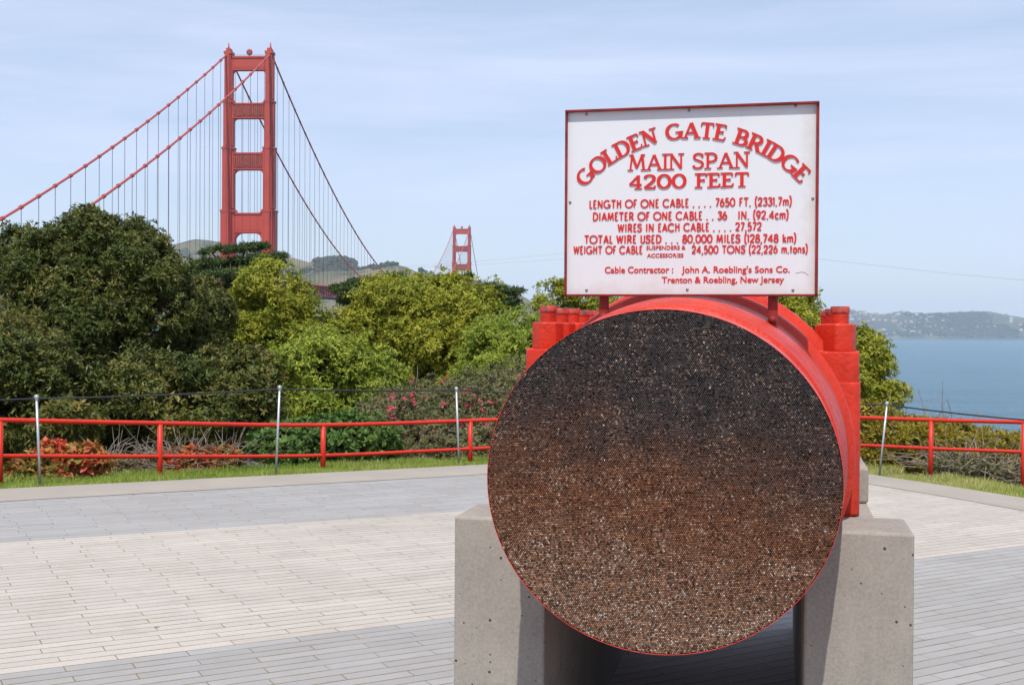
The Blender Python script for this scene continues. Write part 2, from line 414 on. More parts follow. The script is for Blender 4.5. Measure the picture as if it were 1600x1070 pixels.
q = Mat('far_shore_hills', (0.1, 0.1, 0.06), 0.95)
a1 = q.ramp(q.noise(0.0011, 7, 0.62), [(0.46, (0.042, 0.048, 0.032)), (0.58, (0.12, 0.11, 0.055)), (0.70, (0.20, 0.155, 0.095))])
a1 = q.mix(q.ramp(q.noise(0.011, 5, 0.75), [(0.42, 0.0), (0.56, 0.85)]), a1, (0.035, 0.047, 0.03))
q.color(a1)
FARR = [(9300, 700, [(900, 510), (1050, 498), (1200, 488), (1300, 484), (1325, 482), (1345, 487), (1375, 491), (1400, 487), (1425, 491), (1480, 491), (1520, 489), (1545, 487), (1570, 492), (1610, 499), (1700, 505), (1900, 515), (2200, 525)]),
        (8650, 230, [(900, 528), (1200, 520), (1380, 518), (1450, 517), (1505, 521), (1522, 532), (1530, 545)])]
far = hills('far_shore_hills', 200, 7200, 8350, 10200, 330, 150, FARR, q.m, (900, 34, 16), 21)
def far_z(x, y):
    x0, x1, y0, y1, nx, ny, Z = far
    i = int((x - x0) / (x1 - x0) * (nx - 1)); j = int((y - y0) / (y1 - y0) * (ny - 1))
    if 0 <= i < nx - 1 and 0 <= j < ny - 1: return float(Z[j, i])
    return None
def head_z(x, y):
    x0, x1, y0, y1, nx, ny, Z = head
    i = int((x - x0) / (x1 - x0) * (nx - 1)); j = int((y - y0) / (y1 - y0) * (ny - 1))
    if 0 <= i < nx - 1 and 0 <= j < ny - 1: return float(Z[j, i])
    return None
# ------------------------------------------------------------------ the suspension bridge
BD = rad(3.28)                                     # bearing of the bridge axis
bs = at(388.5, 509, 745.0)                         # middle of the near tower
br = empty('suspension_bridge', (bs[0], bs[1], WATER_Z), -BD)
tag(br, 'orange red suspension bridge with two tall towers beyond the trees', 'bridge')
Z0 = EYE - WATER_Z                                 # eye height above the water
SPAN = 1294.0; CX = 12.9
TOPZ = Z0 + 161.5; SAG = 126.5
def road_z(s): return Z0 + 32.0 - 5.0 * ((s - SPAN / 2) / (SPAN / 2)) ** 2 if s > -400 else Z0 + 22
def cable_z(s):
    if s >= 0: t = s / SPAN; return TOPZ - 4 * SAG * t * (1 - t) if s <= SPAN else TOPZ - 0.487 * (s - SPAN) + 0.000213 * (s - SPAN) ** 2
    return TOPZ + 0.487 * s + 0.000213 * s * s
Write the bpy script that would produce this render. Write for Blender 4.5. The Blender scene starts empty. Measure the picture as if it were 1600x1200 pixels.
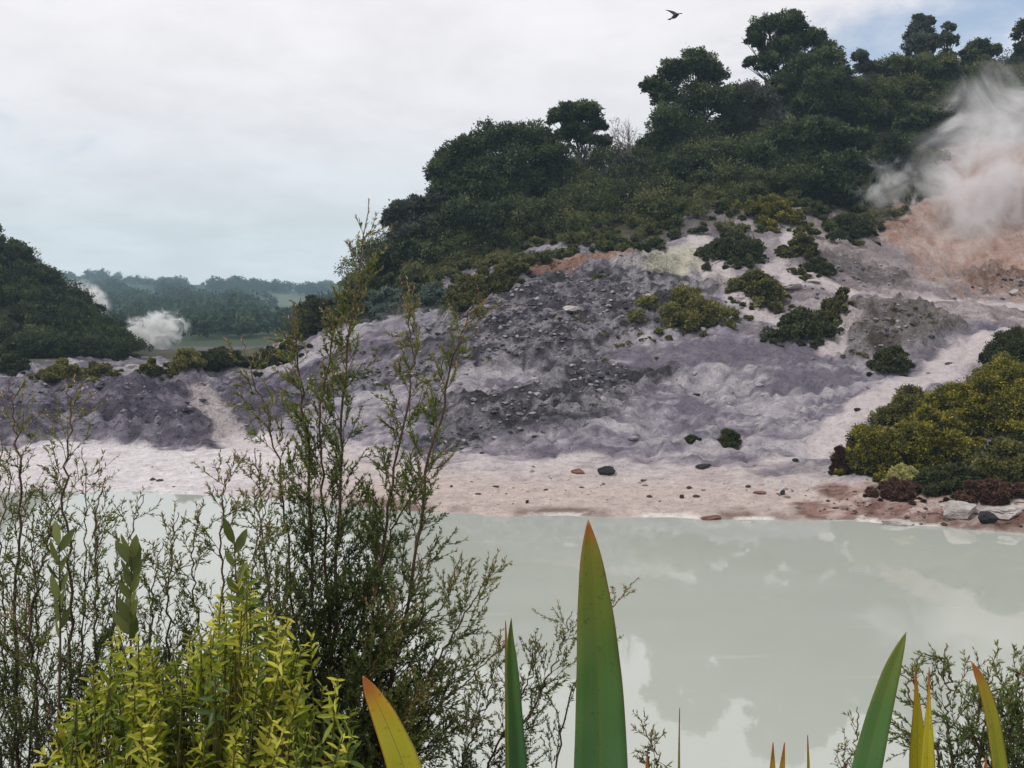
══════════
■ Do this
Copy every line of the listing that contains the word "script".

■ Expected answer
The Blender Python script for this scene continues. Write part 2, from line 414 on. More parts follow. The script is for Blender 4.5. Measure the picture as if it were 1600x1070 pixels.
Write the bpy script that would produce this render. Write for Blender 4.5. The Blender scene starts empty. Measure the picture as if it were 1600x1200 pixels.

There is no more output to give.